Hadji : "Je ne compte pas rentrer au Bled"
J'ai eu le plaisir de connaitre une jeune journaliste egyptienne qui réside en France,culte,motivée,curieuse.
Elle veut tout changer...interessée par le sujet de l'immigration,Noura Dardir essaye de décrire la situation des immigrés en France (egyptiens,algériens,marocains,chinois...etc), Hadji,Hussein,Ashraf et d'autres,sont des immigrés(sans papiers) que Noura rencontrérent,une tragédie,une vie difficile... voici leur histoire:
Dimanche soir. Je me promène tard le soir. Hadji, un jeune Algérien m'arrête. On discute. Il me raconte son histoire. Je l'écoute. Ça me rappelle d'autres histoires que j'ai entendues. Toutes en France. La plupart à Paris. Voici mon témoignage.
"Je suis venu il y a trois ans en France et je ne suis jamais rentré au Bled ". C'est ce que m'a raconté Hadji. Un jeune sans-papiers en France. Il n'est pas le seul. Plusieurs sont comme lui. Maghrébins, Egyptiens, Japonais ou Chinois. Tous vivent dans des conditions déplorables. Cinq dans un petit appartement. Ils se partagent le loyer. La plupart travaille dans le bâtiment. Un métier très demandé en France. Et par manque de main d'oeuvre française dans ce domaine, les étrangers les remplacent. Clandestinement. D'autres cherchent toujours un travail. Mais pour l'instant ils sont là.
Hadji a 26 ans. D'une cabine, il appelle sa famille de temps à autre. C'est moins cher que de son portable. Il travaille dur pour pouvoir payer sa vie. "Rien que le loyer et la nourriture, c'est déjà cher". Il vient de déménager. Son colloc' tunisien va se marier. Hadji lui laisse les lieux. Et habite un peu plus loin de son travail maintenant. Il n'est pas très content. Mais obligé. Pour lui, c'est décidé : "Je ne compte pas rentrer au Bled. Je vais me marier ici. Vivre sans papiers ne me dérange pas." Ce sont ses mots, enfin, si je me rappelle bien.
On me raconte la même histoire presque tous les jours. Seuls les personnages changent. Mais le scénario est le même. Depuis mon arrivée en France, j'essaye de comprendre ces mentalités-là. J'essaye d'avoir plus de discussions avec ces jeunes qui refusent de rentrer dans leurs pays. Venir et disparaître dans la nature est le rêve de presque tous ces jeunes. Qui acceptent l'humiliation. Le mépris. Et la vie au noir.
La semaine d'avant, j'ai rencontré des Irakiens.
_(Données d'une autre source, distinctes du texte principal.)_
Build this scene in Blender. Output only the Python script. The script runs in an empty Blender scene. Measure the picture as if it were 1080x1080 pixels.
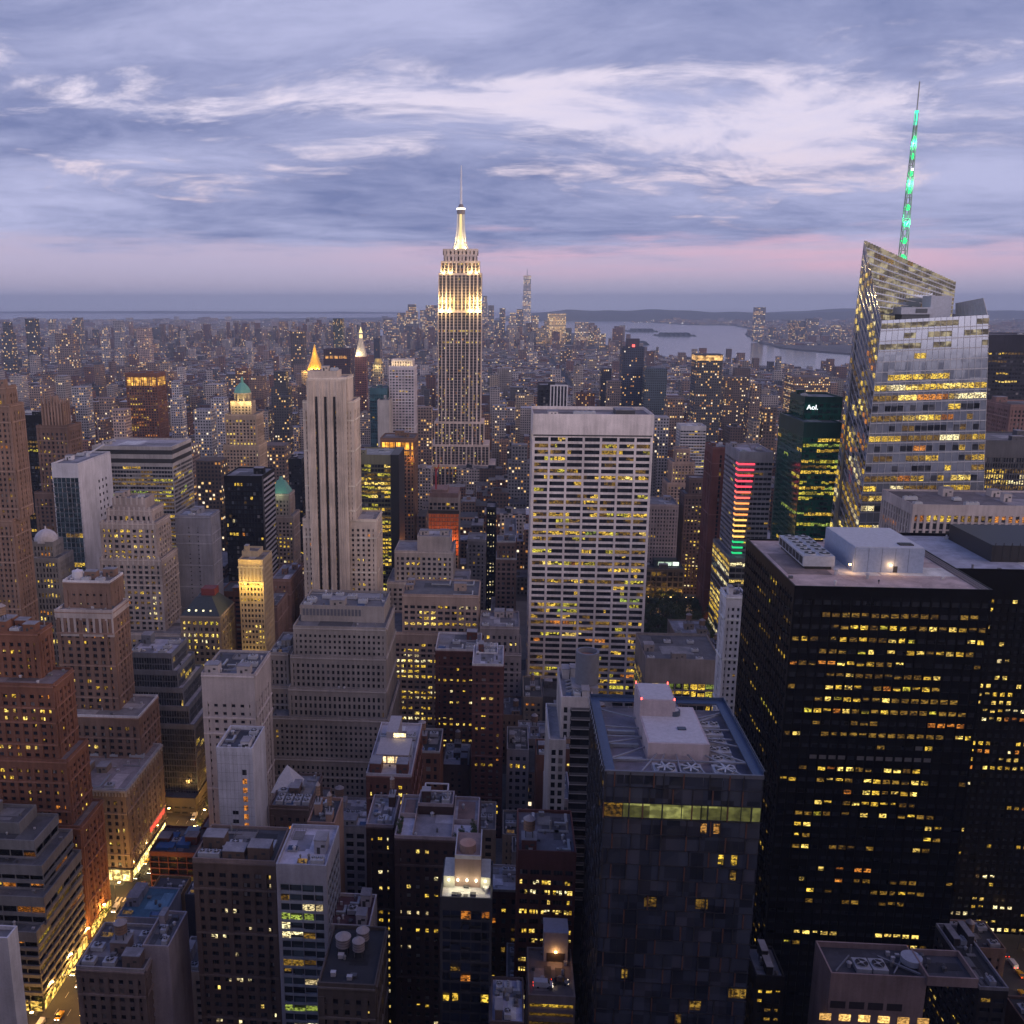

Dans un magasin, Hussein est venu me parler. Il vient d'arriver en France suite à la guerre chez lui. Moi je comprends. La situation doit être impossible. Ses sentiments et tout ça, moi je veux les connaître. Il m'explique qu'il n'est pas envisageable de rentrer, que l'Irak n'existe plus, et comment la vie les a amenés ici. Hussein et ses deux amis partagent le même logement. Ils ne trouvent pas de travail. Grâce à leurs petites amies françaises, ils peuvent manger. Mais ils ne supportent plus cette vie. Hussein "ressemble à l'acteur égyptien Hany Salama", s'amuse-t-il. Il a le teint foncé et les cheveux noirs lissés.
Vivre clandestinement est une solution pour certains, une indignation pour d'autres. Ashraf est égyptien. Il travaille aussi dans le bâtiment. Il gagne sa vie et s'endort le soir, totalement épuisé. Il aide ses collègues égyptiens à trouver un emploi. Débrouillard. Il ne se lasse pas de cette situation. Il vit tranquillement. Sans se sentir en danger. Ashraf partage son toit avec plusieurs Egyptiens. Ici, ils s'aident. "Les Egyptiens viennent travailler dur pour quelques années, ils économisent tout, rentrent pour se marier et commencer une vraie vie chez eux", confie Hadji.
Pauvreté, guerres ou conditions de vie lamentables, ces gens quittent leurs pays pour le "paradis" : l'Occident. Ils se rendent compte trop tard qu'il n'y a pas de purgatoire et que c'est plutôt l'enfer. Ils tentent de tout faire pour vivre heureux mais ils ne le sont ni ici, ni chez eux.